1.1.4. Un groupe linguistique autonome à la spécificité reconnue tardivement

Ce groupe linguistique, dont l’appellation peut porter à confusion, n'a vu sa spécificité reconnue que depuis un peu plus d’un siècle. Auparavant, il était partagé par les linguistes entre les domaine d’oïl et d’oc. C’est G. Ascoli qui, le premier, a relevé l’originalité de ce domaine (Ascoli 1878). Il le définissait d’après quelques caractères dont certains lui étaient propres, mais dont d’autres étaient partagés soit par l’occitan soit par l’oïl, d’où le nom qu’il donna à ce groupe linguistique : franco-provenzale, franco-provençal. D’autres termes ont été proposés, pour éviter d’évoquer ce qui ne serait qu’un mélange de traits d’oïl et de traits occitans : rhodanien, moyen-rhodanien, français du Sud-Est, burgondien (à cause de l’influence supposée importante du superstrat burgonde)..., mais le terme franco-provençal a été en définitive retenu. Car, plus que le nom de ce nouveau groupe linguistique, c’est d’abord son existence même, puis son extension, qui ont été débattues. En effet, aucun des caractères retenus par G. Ascoli n’était propre au francoprovençal. Après diverses propositions, c’est le traitement particulier du A latin précédé de consonne palatale qui a été adopté comme le trait opposant le francoprovençal au groupe d’oc, tandis que l'accentuation paroxytonique le distinguait du domaine d'oïl. Le problème des limites à assigner au francoprovençal a en effet été beaucoup débattu : selon le trait envisagé, le territoire du francoprovençal pouvait se restreindre ou au contraire empiéter considérablement sur les domaines voisins. Un groupe linguistique indépendant pouvait-il avoir des limites aussi vagues ?

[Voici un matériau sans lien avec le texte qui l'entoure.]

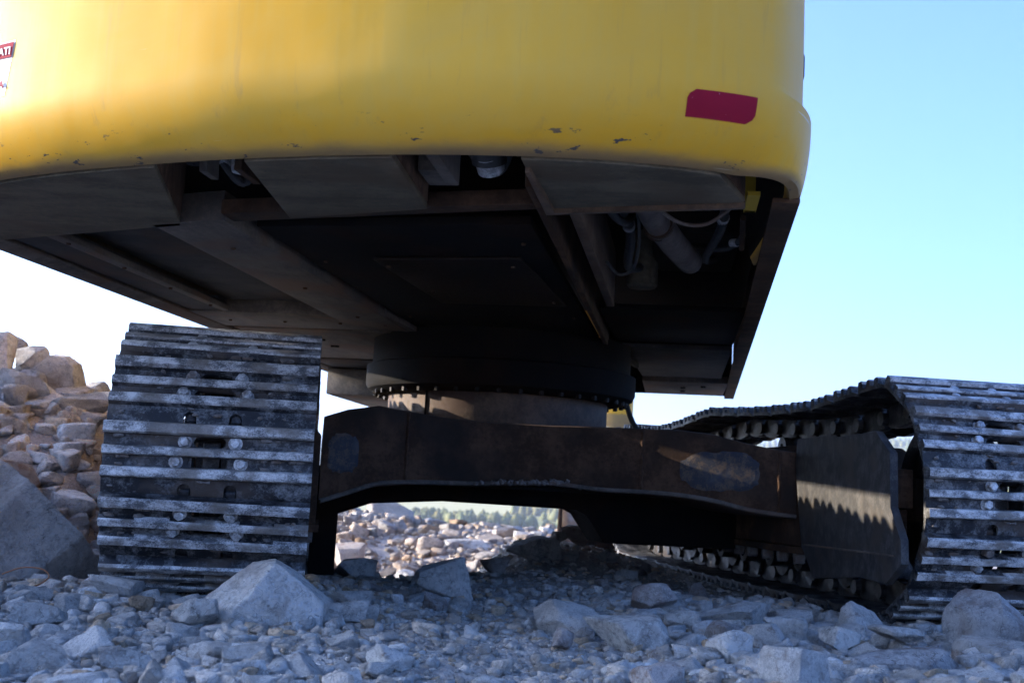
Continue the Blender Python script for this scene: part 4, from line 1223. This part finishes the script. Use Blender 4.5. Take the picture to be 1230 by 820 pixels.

Mais, malgré l’absence de limites précises, les nombreuses variantes phonétiques internes et les problèmes d’intercompréhension à l’intérieur du domaine que cette variation engendre, le francoprovençal est aujourd’hui reconnu comme un ensemble gallo-roman spécifique. Délimité au Sud par l’isoglosse de la double évolution du A latin précédé de consonne palatale et au Nord par la limite de l'accentuation paroxytonique, ayant trouvé une explication historique grâce au réseau des voies romaines et à l’influence de Lugdunum, l’étude de son évolution ayant montré que l’on pouvait décrire cette langue comme "le proto-français resté à l’abri de certaines innovations septentrionales" (G. Tuaillon, 1972, p. 336), le francoprovençal perdit son trait d’union.